Why Europe is watching
For the European Union, Türkiye’s expanding role could become increasingly important as the bloc accelerates its green transition while also building defence production capacity and pursuing industrial decarbonization. The challenge is structural: demand for critical minerals is rising faster than efforts to diversify supply can keep pace. OECD data cited at the forum points to a significant increase in export restrictions over roughly the past 15 years while global supply chains remain concentrated—pressuring Europe to reconsider procurement strategies and expand partnerships with countries that are either geopolitically aligned or geographically proximate. Türkiye fits into that procurement calculus given its combination of resource relevance, location-based logistics potential and stated plans for value-chain upgrading.
From extraction to midstream processing—and beyond
The article’s core message is that Türkiye’s ambitions extend beyond extraction alone.
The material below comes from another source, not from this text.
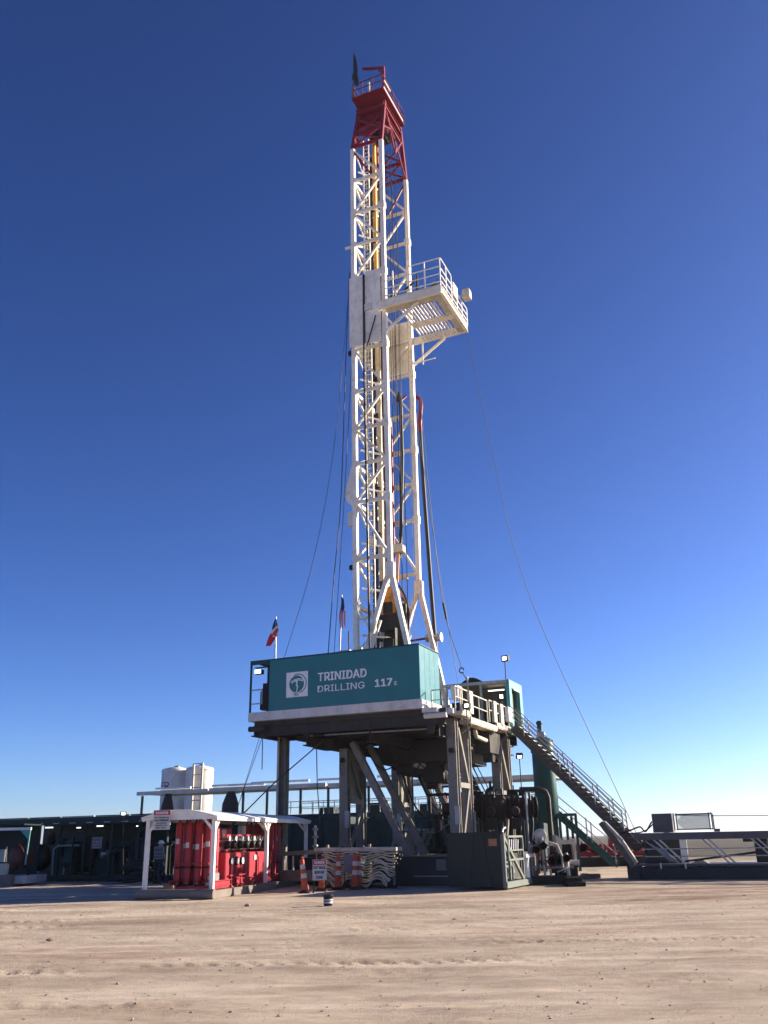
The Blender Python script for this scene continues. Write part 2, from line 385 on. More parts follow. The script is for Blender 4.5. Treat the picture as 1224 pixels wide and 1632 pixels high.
def make_ground():
    ys = np.concatenate([[-400, -60, -8, 4], np.arange(8.5, 24, 0.075), np.arange(24, 36, 0.14), np.arange(36, 60, 0.6), [64, 70, 80, 95, 120, 160, 240, 400, 800, 1600, 3000, 5500]])
    xs = np.concatenate([[-5500, -2500, -1000, -400, -160, -80, -50, -34, -26], np.arange(-20, 20, 0.11), [26, 34, 50, 80, 160, 400, 1000, 2500, 5500]])
    X, Y = np.meshgrid(xs, ys); Zh = relief(X, Y)
    fade = np.clip((Y-7)/2, 0, 1)*np.clip((48-Y)/14, 0.0, 1)*np.clip((24-np.abs(X))/4, 0, 1)
    under = np.clip((31-Y)/3, 0.25, 1)
    Zh = Zh*fade*under
    nx, ny = len(xs), len(ys)
    v = np.stack([X.ravel(), Y.ravel(), Zh.ravel()], 1)
    i = (np.arange(ny-1)[:, None]*nx + np.arange(nx-1)[None, :]).ravel()
    f = np.stack([i, i+1, i+nx+1, i+nx], 1)
    me = bpy.data.meshes.new('ground'); me.from_pydata(v.tolist(), [], f.tolist()); me.materials.append(MATS['dirt'])
    me.polygons.foreach_set('use_smooth', [True]*len(f)); me.update()
    o = bpy.data.objects.new('ground', me); COL.objects.link(o); tags(o, kind='structure')
make_ground()
def make_pebbles():
    rs = random.Random(3); mb = MB()
    for k in range(1500):
        y = 9 + 26*(rs.random()**1.4); x = rs.uniform(-0.5, 0.5)*y*1.0
        r = rs.choice((0.006, 0.007, 0.008, 0.010, 0.013, 0.018))*rs.uniform(0.6, 1.3)
        z = float(relief(np.array([x]), np.array([y]))[0])*min(1, max(0.25, (31-y)/3))
        a = rs.uniform(0, 6.28); ca, sa = math.cos(a), math.sin(a); e = rs.uniform(0.6, 1.0)
        pts = [(-1,0,0),(0,-e,0),(1,0,0),(0,e,0),(0.1,0.1,0.9*rs.uniform(.5,1)),(0,0,-0.6)]
        vs_ = [(x+r*(px*ca-py*sa)*1.3, y+r*(px*sa+py*ca)*1.3, z+r*0.3+r*pz) for px, py, pz in pts]
        mb.add(vs_, [(0,1,4),(1,2,4),(2,3,4),(3,0,4),(1,0,5),(2,1,5),(3,2,5),(0,3,5)])
    tags(build(mb, 'pebbles', 'stone', None, (0, 0, 0), WLD), 'small loose pebbles scattered over the dirt yard', 'gravel', kind='stuff')
make_pebbles()

# ================================================================ THE RIG
AL, AN, BN, BF = -6.12, -4.15, 6.9, 10.9          # mast: left / right sides, near / far sides
ZF = 6.6                                           # rig floor level
# ---------------------------------------------------------------- substructure
sub = thing('rig_substructure', 'grey steel drilling rig substructure with tall laced columns under the raised floor', 'substructure', (-2.4, 5, 0))
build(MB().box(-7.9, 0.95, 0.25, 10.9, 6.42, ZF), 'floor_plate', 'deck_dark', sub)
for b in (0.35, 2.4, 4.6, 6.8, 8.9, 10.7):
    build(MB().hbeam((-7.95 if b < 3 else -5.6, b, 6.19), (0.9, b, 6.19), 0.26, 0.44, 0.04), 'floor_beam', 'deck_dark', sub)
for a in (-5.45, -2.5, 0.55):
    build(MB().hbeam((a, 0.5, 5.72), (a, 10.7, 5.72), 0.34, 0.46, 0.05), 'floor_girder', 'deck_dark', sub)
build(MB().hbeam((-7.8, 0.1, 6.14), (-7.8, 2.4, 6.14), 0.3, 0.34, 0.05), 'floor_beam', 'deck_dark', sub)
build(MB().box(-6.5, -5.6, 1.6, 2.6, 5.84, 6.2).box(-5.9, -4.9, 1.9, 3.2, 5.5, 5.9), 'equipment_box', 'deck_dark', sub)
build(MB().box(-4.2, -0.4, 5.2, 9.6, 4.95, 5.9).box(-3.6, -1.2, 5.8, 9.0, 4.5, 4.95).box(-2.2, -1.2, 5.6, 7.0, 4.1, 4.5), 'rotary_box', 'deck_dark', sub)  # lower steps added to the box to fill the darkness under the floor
build(MB().lathe((-2.35, 7.4, 3.9), [(0.36, 0), (0.36, 0.9), (0.5, 0.92), (0.5, 1.05)], 18), 'bell_nipple', 'rust_steel', sub)
# cream stub beam at the near right corner of the floor
build(MB().box(0.06, 0.7, -0.04, 0.24, 6.42, 6.6).tube((0.1, 0.12, 6.3), (1.05, 0.12, 6.3), 0.11, n=12).box(0.3, 1.25, 0.3, 0.7, 6.36, 6.56), 'corner_beam', 'strip_grey', sub)
build(MB().plate([(0.1, 0.32, 6.26), (0.6, 0.32, 6.26), (0.35, 0.32, 5.6), (0.1, 0.32, 5.6)], (0, 0.04, 0)), 'gusset', 'deck_dark', sub)
build(MB().tube((-8.02, 0.05, 6.28), (-7.2, 0.05, 6.28), 0.12, n=10), 'roller', 'deck_dark', sub)
def tower(a, b0, b1, z0, z1, n, web=None):
    if web: build(MB().box(a-0.03, a+0.03, b0+0.19, b1-0.19, web, z1), 'web_plate', 'sub_grey', sub)
    for b in (b0, b1):
        build(MB().hbeam((a, b, z0), (a, b, z1), 0.38, 0.34, 0.05), 'column', 'sub_grey', sub)
        build(MB().box(a-0.32, a+0.32, b-0.3, b+0.3, z0-0.05, z0+0.02), 'base_plate', 'sub_grey', sub)
    k = (z1-z0)/n
    for i in range(1, n):
        build(MB().bar((a+0.14, b0+0.18, z0+i*k), (a+0.14, b1-0.18, z0+i*k), 0.14, 0.2), 'strut', 'sub_grey', sub)
    for i in range(n):
        zA, zB = z0+i*k+0.15, z0+(i+1)*k-0.12
        p, q = ((a+0.13, b0+0.2, zA), (a+0.13, b1-0.2, zB)) if i % 2 == 0 else ((a+0.13, b1-0.2, zA), (a+0.13, b0+0.2, zB))
        build(MB().bar(p, q, 0.10, 0.14), 'brace', 'sub_grey', sub)
tower(0.86, 1.2, 2.75, 1.1, 6.28, 2)
tower(0.86, 7.1, 8.7, 1.1, 6.1, 2)
tower(-4.75, 2.75, 4.4, 1.1, 5.5, 2, 3.35)
tower(-4.75, 8.5, 10.1, 1.1, 5.5, 2, 3.35)
for b in (2.75, 4.45):       # big raising braces, left top to right foot
    build(MB().hbeam((-4.35, b, 5.75), (-1.75, b, 1.05), 0.28, 0.26, 0.04, (0, 1, 0)), 'diagonal_brace', 'sub_grey', sub)
for b in (8.5, 10.1):
    build(MB().hbeam((-4.0, b, 5.75), (-1.75, b, 1.05), 0.28, 0.26, 0.04, (0, 1, 0)), 'diagonal_brace', 'sub_grey', sub)
for a0, a1 in ((-6.0, -3.6), (-1.95, 1.3)):
    build(MB().box(a0, a1, 1.3 if a0 < -2 else 0.75, 11.6, 0.0, 1.05), 'pontoon_box', 'catwalk_skid', sub)
for k in range(6):
    build(MB().box(-1.99, -1.94, 2.2+k*1.6, 2.3+k*1.6, 0.05, 1.0), 'stiffener', 'catwalk_skid', sub)
build(MB().box(0.15, 0.55, 0.72, 0.75, 0.55, 0.95), 'notice_plate', 'skid_grey', sub)
build(MB().bar((-0.8, 0.71, 0.35), (0.9, 0.71, 0.35), 0.03, 0.03), 'grab_bar', 'galv', sub)
# outer support column on the left with its pipe
build(MB().hbeam((-7.55, 2.2, 0.0), (-7.55, 2.2, 6.2), 0.38, 0.42, 0.05, (1, 0, 0)), 'support_column', 'sub_grey', sub)
build(MB().tube((-7.66, 1.96, 0.0), (-7.66, 1.96, 6.2), 0.045, n=8), 'conduit', 'gallery_cream', sub)
# mast pedestals
for a in (-6.12, -2.75):
    for b in (BN, BF):
        build(MB().plate([(a-0.5, b-0.2, ZF), (a+0.5, b-0.2, ZF), (a+0.22, b-0.2, 8.25), (a-0.22, b-0.2, 8.25)], (0, 0.4, 0)), 'mast_shoe', 'mast_white', sub)
# side gallery on the right with its deck edges and rails
for b0, b1, z in ((0.75, 1.78, 6.5), (1.85, 5.5, 6.28), (5.55, 7.75, 6.45)):
    build(MB().box(0.96, 1.45, b0, b1, z-0.16, z), 'gallery_deck', 'gallery_cream', sub)
    build(MB().bar((1.47, b0, z-0.02), (1.47, b1, z-0.02), 0.03, 0.2), 'toe_board', 'gallery_cream', sub)
for b0, b1, z, zt in ((0.12, 1.78, 6.5, 7.4), (2.0, 4.3, 6.28, 7.34), (4.6, 7.6, 6.45, 7.4)):
    build(railing(MB(), [(1.42, b0, z), (1.42, b1, z)], zt-z, r=0.022, sp=1.1), 'gallery_rail', 'gallery_cream', sub)
build(railing(MB(), [(0.2, 0.75, 6.5), (1.42, 0.75, 6.5)], 0.9, r=0.022), 'gallery_rail', 'gallery_cream', sub)
for b in (1.7, 5.05, 6.1):
    build(MB().box(1.40, 1.52, b, b+0.42, 6.5, 7.42), 'kick_panel', 'gallery_cream', sub)
build(MB().cbox(1.1, 1.4, 0.55, 1.15, 6.95, 7.5), 'control_box', 'shelter_white', sub)
build(MB().cbox(1.44, 1.62, 7.0, 7.6, 6.72, 7.4), 'junction_box', 'shelter_white', sub)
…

It is increasingly positioning itself as a regional processing and industrial hub linking mineral extraction with processing and refining capabilities, manufacturing ecosystems and logistics infrastructure tied to strategic trade corridors. This direction aligns with broader restructuring trends in global industry—where value concentrates more strongly in midstream and downstream stages rather than solely at the point of raw material ownership.
Ultimately, control over critical minerals such as copper, nickel and rare earths—and over the ability to integrate extraction with processing and manufacturing—can shape competitiveness across battery production for electric mobility; semiconductor and electronics manufacturing; defence technologies; artificial intelligence infrastructure; renewable energy systems; and grid expansion. In this next phase of global industrial competition, countries able to build unified resource-to-industry ecosystems are positioned to benefit most from shifting procurement priorities.